Opponents immediately charged the numbers were worthless, since the federal government could/would not report how many sign-ups had paid their first month's premiums, how how many were previously uninsured, how many lost existing coverage thanks to the ACA, and how many were in the all-important “young and healthy” category essential to the law’s economic viability.

Yet in a New York Times article far from friendly to the ACA, Sheryl Gay Stolberg and RobertPear also believe national numbers are largely irrelevant, although for very different reasons.  “[Today,] the program widely known as Obamacare looks less like a sweeping federal overhaul than a collection of individual ventures playing out unevenly, state to state, in the laboratories of democracy.”  They report that insurance companies are only starting to get a handle on the nature of sign-ups and quote one insurance executive, “This is really a two- to three-year process for the dust to settle.”
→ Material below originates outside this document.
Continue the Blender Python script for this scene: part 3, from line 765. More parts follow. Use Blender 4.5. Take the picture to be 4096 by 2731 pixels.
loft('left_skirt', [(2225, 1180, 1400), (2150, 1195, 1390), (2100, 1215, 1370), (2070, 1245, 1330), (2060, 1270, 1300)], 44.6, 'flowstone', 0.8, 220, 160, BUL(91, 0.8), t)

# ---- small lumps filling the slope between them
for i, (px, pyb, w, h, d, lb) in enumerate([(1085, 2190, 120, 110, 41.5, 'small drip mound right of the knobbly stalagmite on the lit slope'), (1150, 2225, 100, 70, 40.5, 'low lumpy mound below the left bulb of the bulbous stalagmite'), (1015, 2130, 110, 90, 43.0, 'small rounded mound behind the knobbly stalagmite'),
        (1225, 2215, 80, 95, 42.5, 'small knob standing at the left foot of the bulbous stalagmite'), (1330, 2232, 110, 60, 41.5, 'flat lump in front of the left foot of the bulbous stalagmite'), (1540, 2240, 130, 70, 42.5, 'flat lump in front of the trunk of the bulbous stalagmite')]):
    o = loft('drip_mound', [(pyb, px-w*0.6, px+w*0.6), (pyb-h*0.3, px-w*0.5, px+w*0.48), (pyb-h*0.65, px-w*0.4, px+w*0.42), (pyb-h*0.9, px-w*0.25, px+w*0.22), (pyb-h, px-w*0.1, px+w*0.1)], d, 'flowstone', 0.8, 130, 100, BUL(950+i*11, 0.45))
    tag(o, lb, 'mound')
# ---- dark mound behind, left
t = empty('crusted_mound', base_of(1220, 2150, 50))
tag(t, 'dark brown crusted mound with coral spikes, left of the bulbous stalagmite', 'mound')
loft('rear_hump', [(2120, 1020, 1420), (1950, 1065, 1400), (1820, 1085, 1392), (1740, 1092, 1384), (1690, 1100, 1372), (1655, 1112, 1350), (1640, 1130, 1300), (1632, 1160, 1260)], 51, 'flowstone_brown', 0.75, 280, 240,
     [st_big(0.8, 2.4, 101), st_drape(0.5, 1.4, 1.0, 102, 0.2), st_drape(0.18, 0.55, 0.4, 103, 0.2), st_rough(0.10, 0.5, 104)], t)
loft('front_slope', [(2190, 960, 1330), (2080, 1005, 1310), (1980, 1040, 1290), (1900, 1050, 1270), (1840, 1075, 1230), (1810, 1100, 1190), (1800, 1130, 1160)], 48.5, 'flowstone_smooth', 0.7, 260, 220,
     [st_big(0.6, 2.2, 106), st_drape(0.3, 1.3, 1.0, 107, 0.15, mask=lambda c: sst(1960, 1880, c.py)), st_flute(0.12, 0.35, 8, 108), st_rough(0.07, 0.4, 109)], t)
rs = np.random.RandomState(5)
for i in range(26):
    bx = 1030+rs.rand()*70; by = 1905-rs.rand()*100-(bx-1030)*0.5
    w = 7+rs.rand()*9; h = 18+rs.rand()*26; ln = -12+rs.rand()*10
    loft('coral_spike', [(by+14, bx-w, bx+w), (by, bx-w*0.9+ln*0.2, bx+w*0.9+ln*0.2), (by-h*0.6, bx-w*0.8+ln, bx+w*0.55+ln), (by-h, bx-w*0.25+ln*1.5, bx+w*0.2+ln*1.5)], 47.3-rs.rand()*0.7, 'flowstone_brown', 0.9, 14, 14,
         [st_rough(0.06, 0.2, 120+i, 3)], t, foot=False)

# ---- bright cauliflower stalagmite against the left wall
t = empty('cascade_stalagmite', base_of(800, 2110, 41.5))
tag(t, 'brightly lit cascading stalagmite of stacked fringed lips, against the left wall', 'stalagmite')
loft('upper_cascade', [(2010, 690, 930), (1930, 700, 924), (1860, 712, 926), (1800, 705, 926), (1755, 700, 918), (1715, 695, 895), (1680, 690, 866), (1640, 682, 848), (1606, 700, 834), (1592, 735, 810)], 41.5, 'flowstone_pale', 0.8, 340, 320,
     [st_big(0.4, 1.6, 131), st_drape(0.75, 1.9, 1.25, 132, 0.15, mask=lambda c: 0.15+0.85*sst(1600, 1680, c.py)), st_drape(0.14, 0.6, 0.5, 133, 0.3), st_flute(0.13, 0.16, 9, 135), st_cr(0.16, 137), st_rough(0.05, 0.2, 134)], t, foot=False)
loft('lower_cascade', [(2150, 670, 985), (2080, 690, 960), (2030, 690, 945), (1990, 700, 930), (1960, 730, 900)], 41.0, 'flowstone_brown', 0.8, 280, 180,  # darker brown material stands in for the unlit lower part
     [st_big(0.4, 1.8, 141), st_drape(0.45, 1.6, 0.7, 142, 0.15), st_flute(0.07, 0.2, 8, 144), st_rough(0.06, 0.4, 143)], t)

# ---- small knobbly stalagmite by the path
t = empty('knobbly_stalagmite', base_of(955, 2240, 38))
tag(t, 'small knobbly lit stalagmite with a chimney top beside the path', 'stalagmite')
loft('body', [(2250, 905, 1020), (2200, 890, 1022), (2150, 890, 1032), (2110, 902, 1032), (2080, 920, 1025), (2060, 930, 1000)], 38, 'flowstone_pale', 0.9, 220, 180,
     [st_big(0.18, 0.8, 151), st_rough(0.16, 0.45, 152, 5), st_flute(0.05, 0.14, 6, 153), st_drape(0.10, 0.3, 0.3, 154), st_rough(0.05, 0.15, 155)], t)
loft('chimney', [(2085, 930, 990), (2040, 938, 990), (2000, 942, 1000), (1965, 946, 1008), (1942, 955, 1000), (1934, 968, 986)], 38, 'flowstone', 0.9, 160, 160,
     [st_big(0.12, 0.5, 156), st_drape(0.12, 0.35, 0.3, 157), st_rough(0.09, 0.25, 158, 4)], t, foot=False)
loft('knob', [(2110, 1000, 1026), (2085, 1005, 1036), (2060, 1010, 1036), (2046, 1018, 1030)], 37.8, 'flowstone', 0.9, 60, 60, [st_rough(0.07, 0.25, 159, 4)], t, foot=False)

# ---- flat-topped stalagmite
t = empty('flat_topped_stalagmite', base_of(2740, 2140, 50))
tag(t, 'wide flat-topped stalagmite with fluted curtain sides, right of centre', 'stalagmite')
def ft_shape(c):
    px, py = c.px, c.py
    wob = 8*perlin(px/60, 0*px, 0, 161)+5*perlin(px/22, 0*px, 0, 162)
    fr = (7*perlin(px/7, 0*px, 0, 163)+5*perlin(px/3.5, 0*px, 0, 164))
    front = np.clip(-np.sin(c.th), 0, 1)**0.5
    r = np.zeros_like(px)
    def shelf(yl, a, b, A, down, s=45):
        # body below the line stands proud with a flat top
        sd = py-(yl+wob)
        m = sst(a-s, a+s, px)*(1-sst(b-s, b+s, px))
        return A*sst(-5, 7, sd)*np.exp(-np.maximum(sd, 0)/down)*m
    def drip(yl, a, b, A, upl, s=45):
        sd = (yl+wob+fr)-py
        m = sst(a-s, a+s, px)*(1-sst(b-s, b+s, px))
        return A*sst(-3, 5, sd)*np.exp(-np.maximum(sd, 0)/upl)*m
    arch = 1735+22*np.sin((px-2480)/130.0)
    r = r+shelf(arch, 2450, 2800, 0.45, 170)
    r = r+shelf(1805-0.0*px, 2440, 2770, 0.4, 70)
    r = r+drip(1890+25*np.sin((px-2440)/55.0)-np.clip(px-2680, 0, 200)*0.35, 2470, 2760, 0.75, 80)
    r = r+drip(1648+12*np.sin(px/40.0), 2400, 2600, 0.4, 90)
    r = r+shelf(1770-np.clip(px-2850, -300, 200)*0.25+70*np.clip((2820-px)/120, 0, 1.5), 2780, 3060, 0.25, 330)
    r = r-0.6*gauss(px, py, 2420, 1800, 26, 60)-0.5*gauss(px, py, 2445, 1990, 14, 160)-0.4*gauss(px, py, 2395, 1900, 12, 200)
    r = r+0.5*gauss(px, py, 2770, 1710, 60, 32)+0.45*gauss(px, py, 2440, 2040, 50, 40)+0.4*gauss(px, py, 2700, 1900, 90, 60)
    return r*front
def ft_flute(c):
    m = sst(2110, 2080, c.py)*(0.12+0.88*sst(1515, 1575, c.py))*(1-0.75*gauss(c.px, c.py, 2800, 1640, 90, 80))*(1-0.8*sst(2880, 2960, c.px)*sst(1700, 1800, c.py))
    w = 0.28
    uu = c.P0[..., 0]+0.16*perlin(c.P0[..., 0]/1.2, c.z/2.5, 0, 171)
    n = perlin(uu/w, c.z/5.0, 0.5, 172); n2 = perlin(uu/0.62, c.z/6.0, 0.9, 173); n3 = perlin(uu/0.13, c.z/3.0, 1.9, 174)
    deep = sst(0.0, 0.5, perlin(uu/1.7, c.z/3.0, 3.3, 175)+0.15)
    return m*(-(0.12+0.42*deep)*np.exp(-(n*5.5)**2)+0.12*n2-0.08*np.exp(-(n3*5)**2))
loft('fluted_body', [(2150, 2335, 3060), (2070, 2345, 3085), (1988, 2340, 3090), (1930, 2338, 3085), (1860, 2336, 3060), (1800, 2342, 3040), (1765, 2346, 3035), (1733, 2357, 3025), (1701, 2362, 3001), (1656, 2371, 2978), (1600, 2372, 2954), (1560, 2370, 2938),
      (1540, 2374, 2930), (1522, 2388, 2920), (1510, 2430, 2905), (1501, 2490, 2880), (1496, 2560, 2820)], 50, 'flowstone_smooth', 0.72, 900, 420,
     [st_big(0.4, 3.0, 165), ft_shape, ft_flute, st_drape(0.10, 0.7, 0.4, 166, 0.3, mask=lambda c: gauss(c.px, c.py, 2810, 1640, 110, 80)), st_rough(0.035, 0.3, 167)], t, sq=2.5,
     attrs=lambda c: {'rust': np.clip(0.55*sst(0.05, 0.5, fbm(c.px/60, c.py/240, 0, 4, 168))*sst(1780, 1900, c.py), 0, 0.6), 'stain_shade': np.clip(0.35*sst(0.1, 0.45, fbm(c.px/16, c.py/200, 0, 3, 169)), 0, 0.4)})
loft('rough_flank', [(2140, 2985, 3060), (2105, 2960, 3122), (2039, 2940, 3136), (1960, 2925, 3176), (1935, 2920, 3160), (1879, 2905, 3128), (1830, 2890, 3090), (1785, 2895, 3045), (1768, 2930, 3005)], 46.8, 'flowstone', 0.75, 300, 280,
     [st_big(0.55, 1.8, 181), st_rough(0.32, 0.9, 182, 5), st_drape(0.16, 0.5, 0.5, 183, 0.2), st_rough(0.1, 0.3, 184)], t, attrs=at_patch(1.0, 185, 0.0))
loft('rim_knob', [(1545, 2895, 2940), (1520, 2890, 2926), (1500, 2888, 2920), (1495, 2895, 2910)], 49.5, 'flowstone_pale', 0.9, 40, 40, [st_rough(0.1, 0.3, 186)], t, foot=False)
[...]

Just as Ted looked to Marshall and Lily as an example to handle his own romantic disappointment, so states with successful exchanges, such as Connecticut, may provide examples to states with disastrous exchanges, such as Oregon and Maryland.  Democratic candidates are talking about “fixes” to the system and Republicans are retreating from “repeal” to “replacement.”  Some sacrifice and compromise may prove them closer together than they currently would care to admit.

As for voters and the newly insured, we may need to face the fact that our disappointment with the ACA is partly a product of our own overblown expectations.  We yearned for Tracy only to find ourselves ending up with Robin.  Rosenberg grouses this character was always “someone who ducked out of emotionally difficult situations, that she could be blunt and not particularly considerate, that she preferred her own convenience to other characters’ comfort and emotional needs.”   Just maybe the healthcare we are getting is the healthcare we deserve.

Whether the ACA remains a MacGuffin – a distraction and deceit – or evolves into a mensch on whom we can all rely is clearly still in doubt.  But it is what we are left to deal with for the rest of our lives.  How we deal with it is a function of our own attitudes.   Selflessness, sacrifice, and compromise have not been on display much by either side.  It is time for all of us to decide what this story is really all about.